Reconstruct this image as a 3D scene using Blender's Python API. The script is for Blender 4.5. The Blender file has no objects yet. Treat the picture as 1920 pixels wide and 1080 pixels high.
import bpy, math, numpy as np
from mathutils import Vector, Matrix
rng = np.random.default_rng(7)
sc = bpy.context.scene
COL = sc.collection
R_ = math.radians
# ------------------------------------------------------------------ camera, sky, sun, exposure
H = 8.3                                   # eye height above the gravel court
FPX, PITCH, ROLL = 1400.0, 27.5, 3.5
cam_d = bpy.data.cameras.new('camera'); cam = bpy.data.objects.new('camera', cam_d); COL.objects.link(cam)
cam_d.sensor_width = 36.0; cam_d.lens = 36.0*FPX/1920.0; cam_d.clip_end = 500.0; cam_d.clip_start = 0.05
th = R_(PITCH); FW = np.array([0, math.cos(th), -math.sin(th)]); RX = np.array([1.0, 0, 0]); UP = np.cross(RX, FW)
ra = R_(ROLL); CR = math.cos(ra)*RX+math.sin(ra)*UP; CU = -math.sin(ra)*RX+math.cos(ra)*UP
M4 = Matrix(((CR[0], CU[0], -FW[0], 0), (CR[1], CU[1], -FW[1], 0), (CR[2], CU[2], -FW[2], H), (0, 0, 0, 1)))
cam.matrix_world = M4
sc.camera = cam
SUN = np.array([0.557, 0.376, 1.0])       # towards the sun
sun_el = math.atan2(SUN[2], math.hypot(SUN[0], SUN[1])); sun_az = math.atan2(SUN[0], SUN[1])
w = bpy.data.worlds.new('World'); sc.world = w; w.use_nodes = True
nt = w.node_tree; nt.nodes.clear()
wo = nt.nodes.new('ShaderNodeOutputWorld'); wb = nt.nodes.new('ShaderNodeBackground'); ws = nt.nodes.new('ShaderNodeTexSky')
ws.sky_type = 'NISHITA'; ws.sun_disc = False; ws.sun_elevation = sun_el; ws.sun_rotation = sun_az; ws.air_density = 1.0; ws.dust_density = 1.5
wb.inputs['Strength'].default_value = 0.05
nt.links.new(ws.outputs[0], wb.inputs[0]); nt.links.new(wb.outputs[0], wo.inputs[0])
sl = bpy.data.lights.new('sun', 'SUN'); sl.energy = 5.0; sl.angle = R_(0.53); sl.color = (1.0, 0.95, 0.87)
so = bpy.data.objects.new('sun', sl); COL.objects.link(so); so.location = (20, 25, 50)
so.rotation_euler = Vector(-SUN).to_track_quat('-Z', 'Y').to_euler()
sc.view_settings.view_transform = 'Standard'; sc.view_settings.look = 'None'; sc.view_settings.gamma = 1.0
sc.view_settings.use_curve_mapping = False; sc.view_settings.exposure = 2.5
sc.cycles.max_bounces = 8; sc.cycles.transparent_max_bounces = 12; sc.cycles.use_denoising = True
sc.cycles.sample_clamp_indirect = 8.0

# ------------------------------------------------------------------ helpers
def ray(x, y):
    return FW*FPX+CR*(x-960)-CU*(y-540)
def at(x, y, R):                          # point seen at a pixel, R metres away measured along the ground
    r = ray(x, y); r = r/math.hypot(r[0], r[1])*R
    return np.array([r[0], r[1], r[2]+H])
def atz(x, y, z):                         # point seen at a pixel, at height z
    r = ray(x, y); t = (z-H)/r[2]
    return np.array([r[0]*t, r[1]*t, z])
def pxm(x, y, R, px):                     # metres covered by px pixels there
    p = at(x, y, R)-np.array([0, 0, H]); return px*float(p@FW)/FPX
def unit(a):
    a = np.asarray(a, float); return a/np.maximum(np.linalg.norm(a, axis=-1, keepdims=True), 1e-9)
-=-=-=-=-
AIM >> Write out each line of the data above again, exactly as given.

ANSWER FOR THIS EXERCISE >>
Reconstruct this image as a 3D scene using Blender's Python API. The script is for Blender 4.5. The Blender file has no objects yet. Treat the picture as 1920 pixels wide and 1080 pixels high.
import bpy, math, numpy as np
from mathutils import Vector, Matrix
rng = np.random.default_rng(7)
sc = bpy.context.scene
COL = sc.collection
R_ = math.radians
# ------------------------------------------------------------------ camera, sky, sun, exposure
H = 8.3                                   # eye height above the gravel court
FPX, PITCH, ROLL = 1400.0, 27.5, 3.5
cam_d = bpy.data.cameras.new('camera'); cam = bpy.data.objects.new('camera', cam_d); COL.objects.link(cam)
cam_d.sensor_width = 36.0; cam_d.lens = 36.0*FPX/1920.0; cam_d.clip_end = 500.0; cam_d.clip_start = 0.05
th = R_(PITCH); FW = np.array([0, math.cos(th), -math.sin(th)]); RX = np.array([1.0, 0, 0]); UP = np.cross(RX, FW)
ra = R_(ROLL); CR = math.cos(ra)*RX+math.sin(ra)*UP; CU = -math.sin(ra)*RX+math.cos(ra)*UP
M4 = Matrix(((CR[0], CU[0], -FW[0], 0), (CR[1], CU[1], -FW[1], 0), (CR[2], CU[2], -FW[2], H), (0, 0, 0, 1)))
cam.matrix_world = M4
sc.camera = cam
SUN = np.array([0.557, 0.376, 1.0])       # towards the sun
sun_el = math.atan2(SUN[2], math.hypot(SUN[0], SUN[1])); sun_az = math.atan2(SUN[0], SUN[1])
w = bpy.data.worlds.new('World'); sc.world = w; w.use_nodes = True
nt = w.node_tree; nt.nodes.clear()
wo = nt.nodes.new('ShaderNodeOutputWorld'); wb = nt.nodes.new('ShaderNodeBackground'); ws = nt.nodes.new('ShaderNodeTexSky')
ws.sky_type = 'NISHITA'; ws.sun_disc = False; ws.sun_elevation = sun_el; ws.sun_rotation = sun_az; ws.air_density = 1.0; ws.dust_density = 1.5
wb.inputs['Strength'].default_value = 0.05
nt.links.new(ws.outputs[0], wb.inputs[0]); nt.links.new(wb.outputs[0], wo.inputs[0])
sl = bpy.data.lights.new('sun', 'SUN'); sl.energy = 5.0; sl.angle = R_(0.53); sl.color = (1.0, 0.95, 0.87)
so = bpy.data.objects.new('sun', sl); COL.objects.link(so); so.location = (20, 25, 50)
so.rotation_euler = Vector(-SUN).to_track_quat('-Z', 'Y').to_euler()
sc.view_settings.view_transform = 'Standard'; sc.view_settings.look = 'None'; sc.view_settings.gamma = 1.0
sc.view_settings.use_curve_mapping = False; sc.view_settings.exposure = 2.5
sc.cycles.max_bounces = 8; sc.cycles.transparent_max_bounces = 12; sc.cycles.use_denoising = True
sc.cycles.sample_clamp_indirect = 8.0

# ------------------------------------------------------------------ helpers
def ray(x, y):
    return FW*FPX+CR*(x-960)-CU*(y-540)
def at(x, y, R):                          # point seen at a pixel, R metres away measured along the ground
    r = ray(x, y); r = r/math.hypot(r[0], r[1])*R
    return np.array([r[0], r[1], r[2]+H])
def atz(x, y, z):                         # point seen at a pixel, at height z
    r = ray(x, y); t = (z-H)/r[2]
    return np.array([r[0]*t, r[1]*t, z])
def pxm(x, y, R, px):                     # metres covered by px pixels there
    p = at(x, y, R)-np.array([0, 0, H]); return px*float(p@FW)/FPX
def unit(a):
    a = np.asarray(a, float); return a/np.maximum(np.linalg.norm(a, axis=-1, keepdims=True), 1e-9)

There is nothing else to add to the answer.